PPA - Advertisers Are the New Clickfrauders
Here’s the big problem with CPA – it ignores branding. Most ads have a cumulative effect. You see the various Pepsi commercials, their billboards, their sponsored events and eventually an associated image is created in your mind. Publishers appreciate this and that’s why they enjoy and have prospered under a CPC model. Every click is a reinforcement of the branding image a company is trying (or should be trying) to solidify in a consumer’s mind.
Operating on a CPA model is not only difficult to manage, it’s completely forgoes the branding process and only rewards a direct sale. Now a direct sale might have the occasion to occur from a consumer clicking only once on the ad and making a purchase, but chances are the average user has visited the site multiple times, with each visit having a cumulative effect on their buying decision. Is it fair to pay the publisher only for a sale and not for clicks that before that led to it?
PPA providers and advertisers say yes. CPC bids must be smaller than CPA bids. Why? Because there are more clicks than sales.
Assume Google’s conversion rate is about 5%. So out of 100 clicks, there are 5 sales. If each click has a bid of, let’s say $5, then the publisher would earn $500. Therefore, each sale must have a bid of at least $100. Makes sense?
The publisher is being paid the same amount in both models for the same amount of traffic. The advertiser is being charged the same amount as well, and the PPA provider is also earning the same amount. Well. So the PPA pundits would have you believe.
Actually, I foresee it going slightly different. What’s the advantage of a PPA system if all parties are earning/selling exactly the same amount? There wouldn’t be any advantage. Therefore, all parties are not earning/selling the same amount, and the publisher is actually losing revenue while the advertiser is gaining sales and optimizing their ad campaign.
Is the average advertiser going to pay $100 a sale? Is each and every sale coming into their site, where they may have various products and services, worth more than $100? Probably not. PPA bids will be calculated the same way PPC bids are – through an auction. CPA won’t be a function of CPC – they’ll be determined independently.
The publisher is now losing money because:
a) They’re not being paid for all their clicks, just the ones that result in a sale
b) The bid amount for the sales clicks is less than the aggregated amount of all clicks
The advertiser is thrilled because:
a) They needn’t worry about clickfraud eating their budget…for now
b) They spend less on advertising
c) They can calculate their ROI exactly and alter their bids accordingly
So PPA means no branding process and fewer earnings for the publisher. It also means that in the long-run, PPC advertisers will begin to lose money.
Why? Well, what value is it to me, as a publisher, to send traffic and be paid on a CPA basis when a CPM or CPC model brings me higher revenues? You’ll see Affiliate Marketers with good quality traffic eventually start seeking ad servers who offer both CPC and CPA payments so that they can streamline their traffic to the optimal provider. Traffic that converts very well will be sent to the PPA advertisers, while valid clicks that convert less will be sent to the PPC guys.
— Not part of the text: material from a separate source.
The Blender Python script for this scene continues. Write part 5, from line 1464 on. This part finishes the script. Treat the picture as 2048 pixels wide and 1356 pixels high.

And, of course, don’t forget clickfraud. What is that phrase – the enemy of my enemy is my friend? What if low-level spammy clickfrauders and high-level publishers begin to join forces in an attempt to subvert the PPA providers? All right, fine, that probably won’t happen. But I guarantee that when giant PPA bids start to be tossed around, there will be an influx of clickfraud in that system.